Laura D and I visited Highgate yesterday in the brilliant sunshine that seems so distant on this grey and snowy day today! The West cemetery is only available to be visited via organised tour which can be booked on their website here- https://highgatecemetery.org

Our little tour group at the entrance

The tours take place very often and seem to be incredibly popular. I can understand why. The cemetery originally would have been open clear ground over gently rolling hills, but time and lack of maintenance over many years has meant trees and plants have taken over in the way that nature always does. Trees grow up between graves or sometimes through the middle of them, ivy covers nearly everything in places. It understandably creates quite an atmosphere because each section is only visible directly from the path.

Can barely see the graves for the trees

The tour is a little over an hour and visits some of the more unusual and larger of the grave sites in the cemetery. My Victorian history is a little rusty so the famous people of that age are not familiar but include a boxer, an animal collector, a family of bell makers and a coachman among many others. The wealthiest of the Victorian elite are buried at Highgate, I’m certain as a status symbol, but also because of the protection of a guarded gate. Grave robbers meant that the fear of your loved one being ripped from their final resting place was real and justified.

Our tour guide Brittany was great in that she had the cheery disposition and dark humour of someone you would want to show you around a cemetery. The tour itself appears to cover a lot of the cemetery, you see Egyptian Avenue in all its splendour and the catacombs, some of the larger monuments which are most impressive. I cannot recommend the tours more highly, they are informative and interesting even for those who aren’t just fascinated by Victorian death customs.

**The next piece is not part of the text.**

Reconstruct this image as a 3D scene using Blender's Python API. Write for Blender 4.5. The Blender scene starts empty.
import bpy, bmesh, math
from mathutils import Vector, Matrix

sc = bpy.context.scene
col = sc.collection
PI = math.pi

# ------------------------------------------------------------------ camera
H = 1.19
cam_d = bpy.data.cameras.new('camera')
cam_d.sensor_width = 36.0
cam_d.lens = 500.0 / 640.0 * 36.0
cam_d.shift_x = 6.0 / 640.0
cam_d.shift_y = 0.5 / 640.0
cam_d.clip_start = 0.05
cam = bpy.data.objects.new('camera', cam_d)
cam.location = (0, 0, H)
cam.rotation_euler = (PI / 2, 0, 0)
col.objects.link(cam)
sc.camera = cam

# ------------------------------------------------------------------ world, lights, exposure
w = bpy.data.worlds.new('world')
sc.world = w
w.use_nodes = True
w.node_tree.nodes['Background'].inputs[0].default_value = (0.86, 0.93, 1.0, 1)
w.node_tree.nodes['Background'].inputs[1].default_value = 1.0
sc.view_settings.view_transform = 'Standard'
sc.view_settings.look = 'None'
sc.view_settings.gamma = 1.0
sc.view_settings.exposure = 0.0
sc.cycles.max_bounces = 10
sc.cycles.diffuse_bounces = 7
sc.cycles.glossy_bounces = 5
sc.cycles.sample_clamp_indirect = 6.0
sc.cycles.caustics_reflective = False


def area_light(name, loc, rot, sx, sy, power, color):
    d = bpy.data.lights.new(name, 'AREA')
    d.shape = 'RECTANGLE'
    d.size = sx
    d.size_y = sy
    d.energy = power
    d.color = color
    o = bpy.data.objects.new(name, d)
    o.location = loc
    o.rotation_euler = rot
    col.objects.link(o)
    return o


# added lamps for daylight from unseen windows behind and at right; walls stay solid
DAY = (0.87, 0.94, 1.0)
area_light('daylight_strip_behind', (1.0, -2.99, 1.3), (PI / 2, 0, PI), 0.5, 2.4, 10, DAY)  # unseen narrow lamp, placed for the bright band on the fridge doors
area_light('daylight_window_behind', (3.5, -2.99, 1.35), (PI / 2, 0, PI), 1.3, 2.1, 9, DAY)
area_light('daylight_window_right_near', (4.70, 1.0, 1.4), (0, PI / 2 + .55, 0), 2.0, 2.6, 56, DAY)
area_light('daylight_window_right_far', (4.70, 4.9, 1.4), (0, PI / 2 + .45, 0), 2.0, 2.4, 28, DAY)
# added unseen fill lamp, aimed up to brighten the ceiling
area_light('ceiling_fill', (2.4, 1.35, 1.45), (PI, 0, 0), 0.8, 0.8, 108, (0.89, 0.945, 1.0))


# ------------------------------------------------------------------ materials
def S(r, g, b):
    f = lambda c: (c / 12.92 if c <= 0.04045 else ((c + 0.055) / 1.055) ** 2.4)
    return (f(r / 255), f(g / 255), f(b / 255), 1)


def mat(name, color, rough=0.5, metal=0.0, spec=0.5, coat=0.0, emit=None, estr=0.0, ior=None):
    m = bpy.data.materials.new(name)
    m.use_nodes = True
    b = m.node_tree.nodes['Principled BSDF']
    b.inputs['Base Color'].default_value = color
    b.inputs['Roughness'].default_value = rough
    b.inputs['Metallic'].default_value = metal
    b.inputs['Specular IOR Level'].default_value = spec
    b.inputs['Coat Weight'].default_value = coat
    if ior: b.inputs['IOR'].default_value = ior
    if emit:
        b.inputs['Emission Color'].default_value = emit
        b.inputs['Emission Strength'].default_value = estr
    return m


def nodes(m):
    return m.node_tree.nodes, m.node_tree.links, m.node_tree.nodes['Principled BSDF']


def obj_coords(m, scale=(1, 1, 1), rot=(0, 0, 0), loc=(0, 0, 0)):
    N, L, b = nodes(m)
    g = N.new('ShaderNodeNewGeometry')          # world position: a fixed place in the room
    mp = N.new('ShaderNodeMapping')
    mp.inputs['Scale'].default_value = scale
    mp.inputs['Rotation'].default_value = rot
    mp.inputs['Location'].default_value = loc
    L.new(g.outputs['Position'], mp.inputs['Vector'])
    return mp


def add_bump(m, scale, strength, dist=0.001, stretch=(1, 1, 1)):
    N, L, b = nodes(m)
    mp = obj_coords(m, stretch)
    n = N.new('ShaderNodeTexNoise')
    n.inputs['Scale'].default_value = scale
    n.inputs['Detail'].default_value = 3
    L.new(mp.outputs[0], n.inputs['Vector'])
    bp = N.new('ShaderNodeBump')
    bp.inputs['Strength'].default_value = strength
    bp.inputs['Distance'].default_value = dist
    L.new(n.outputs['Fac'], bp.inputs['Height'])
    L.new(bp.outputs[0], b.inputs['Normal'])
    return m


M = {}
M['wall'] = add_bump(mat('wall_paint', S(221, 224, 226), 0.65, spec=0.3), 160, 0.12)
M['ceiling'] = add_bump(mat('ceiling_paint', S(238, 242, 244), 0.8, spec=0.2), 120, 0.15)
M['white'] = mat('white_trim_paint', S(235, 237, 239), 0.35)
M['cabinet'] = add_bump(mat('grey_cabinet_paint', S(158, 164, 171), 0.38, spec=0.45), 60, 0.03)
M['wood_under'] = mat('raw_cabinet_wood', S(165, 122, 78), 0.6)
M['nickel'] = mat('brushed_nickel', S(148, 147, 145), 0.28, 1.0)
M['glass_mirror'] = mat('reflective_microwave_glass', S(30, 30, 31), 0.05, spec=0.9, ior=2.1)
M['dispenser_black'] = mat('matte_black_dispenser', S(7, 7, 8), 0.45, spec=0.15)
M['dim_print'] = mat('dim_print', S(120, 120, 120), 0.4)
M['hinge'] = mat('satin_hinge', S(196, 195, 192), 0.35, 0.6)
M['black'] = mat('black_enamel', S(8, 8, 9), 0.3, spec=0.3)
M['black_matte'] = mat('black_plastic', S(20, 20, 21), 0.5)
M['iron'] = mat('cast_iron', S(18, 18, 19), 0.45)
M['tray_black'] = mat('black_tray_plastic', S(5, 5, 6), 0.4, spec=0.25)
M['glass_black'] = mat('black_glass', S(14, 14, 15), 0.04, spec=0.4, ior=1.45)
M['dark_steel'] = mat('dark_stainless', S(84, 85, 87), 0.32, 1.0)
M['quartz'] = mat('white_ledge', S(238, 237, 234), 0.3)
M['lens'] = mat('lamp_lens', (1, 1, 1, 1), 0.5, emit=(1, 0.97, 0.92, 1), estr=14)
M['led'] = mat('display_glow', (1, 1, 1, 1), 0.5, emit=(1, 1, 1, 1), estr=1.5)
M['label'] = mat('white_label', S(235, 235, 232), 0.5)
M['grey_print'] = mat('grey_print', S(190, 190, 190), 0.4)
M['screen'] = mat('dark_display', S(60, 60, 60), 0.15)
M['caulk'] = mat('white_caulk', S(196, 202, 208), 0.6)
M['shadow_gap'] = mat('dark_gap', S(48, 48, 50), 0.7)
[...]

Brittany explaining the similarly in symbolism between the ‘cut off’ Victorian column in the background and the broken topped modern grave in the foreground

On the East side of the cemetery is another site with a much more open and ‘garden’ feel. Although both sites are still in use (George Michael and Alexander Litvinenko are both in the West side), it would appear newer graves are more common on the East side. Your tour ticket will also get you into this side, or I believe you can pay a small fee to enter.

Pretty awesome for a big Douglas Adams fan (that’s me!)

The East side has the resting places of many including Douglas Adams, Malcolm McClaren, Jeremy Beadle and, most famously, Karl Marx who’s grave is probably the main reason for people’s visits. His grave is impressive with a rather large bust of him adorning the top. There’s a great mix of traditional, older and newer graves on this site which is fascinating. Modern headstones branch out into many different areas, I’ve seen them in lots of different shapes which is a nice effect for your loved one. I think my favourite is the little painting palette that can be seen in the photo below.

The combination of modern and older gravestones

The third cemetery of our adventure complete, I can’t help but acknowledge how well Highgate has done. It’s claim of being ‘saved’ by the Friends of Highgate charity rings true when you visit and notice the ongoing work there to keep it a place that people want to visit. Tours are not the cheapest but when you recognise that the money is going directly back into the conservation of the area and everyone there volunteers you realise the importance of visiting to their cause. As you walk about you see graves marked with tape where it has been noticed that they are unstable or need attention. The larger mausoleums have been opened and cleaned by projects to save them too.

Who doesn’t love a cemetery cat?

At what seems to be the rear of the cemetery is a towering mausoleum bearing the name of Julius Beer. It’s big, looming and breathtaking. On the tour you are handed pictures of the inside which is absolutely stunning, and on their website is a virtual tour here- https://highgatecemetery.org/images/tour/julius-beer-mausoleum/vtour/tour.html I can’t recommend clicking that link more, do it. It’s just a beautiful tomb for his daughter who died very young.

The work at Highgate is impressive, invaluable and, I believe, in stark contrast to the other members of the Magnificent Seven but a place that a number of them are aspiring towards. We will see when we visit the remaining four, but Laura and I definitely noticed the feel of Highgate was different to our wanders around Kensal Green or West Brompton.

Thank you for reading and have a great weekend.